Comment by pron

11 years ago

> it has a feature superset.

True, although the most relevant difference is value types, which Java is getting, too. As to the rest, it's not about the number of features, but the quality of implementation. HotSpot's JIT and GCs are simply years ahead of the CLR, and HotSpot's next-gen JIT, Graal, is another tremendous leap forward.

> The CLR is generally much faster to start up

Compared to HotSpot, yes (but, like you said, there are many JVMs out there), although Java 9's JIT caching will change that.

> The library linking story is much more pleasant too, with a single dynamically linked executable referencing GAC-installed assemblies, rather than stringing together enormously long class paths.

This, too, is no longer the case in Java 9, but the difference in the other direction is much more relevant: the JVM's agent capabilities (both Java and native agents) are one of the things that give the JVM its power. The ability to easily transform code as it's loaded (or after its loaded) packs a lot of oomph.

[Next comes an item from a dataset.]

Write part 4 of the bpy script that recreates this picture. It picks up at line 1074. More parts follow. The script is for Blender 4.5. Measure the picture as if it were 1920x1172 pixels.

In general I'd say that the JVM offers fewer abstractions, but more powerful ones and it offers less opportunities for hand-tuned optimizations and more for automatic optimizations. In the end, HotSpot is simply much more advanced internally. The CLR is like a car with more buttons, but HotSpot is the car with the better engine. HotSpot has always opted for constant change that's hidden from the user, while the CLR has been adding more and more user-accessible features.

The work being done on Graal/Truffle is so far ahead of anything anyone else is doing, that it will put HotSpot's JIT beyond the reach of any other technology for years to come. It seems to me that the CLR might even stop competing and C# might switch to AOT compilation, with VB possibly being abandoned. Some of the latest moves by MS seem to hint in that direction (RyuJIT was already done or nearly so).

Graal/Truffle looks lot like DLR. Are they similiar ?

  • I assume their purpose is similar, but they are really a framework for building very sophisticated JITs -- much more than HotSpot's current optimizing JIT, which is state-of-the-art -- with user-controlled code generation. The CLR has a very primitive JIT to begin with. So while the purpose might be similar, Graal/Truffle represent the future of JITs, while DLR is just a framework that helps implementing dynamic languages for the CLR.

    • Minor correction: what I said about a similar purpose is true for Truffle. Graal is a general-purpose, optionally-user-controlled JIT, that can (and probably will) be used to JIT Java bytecode in addition to Truffle AST nodes. So it's basically just Hot Spot's next-gen optimizing JIT compiler.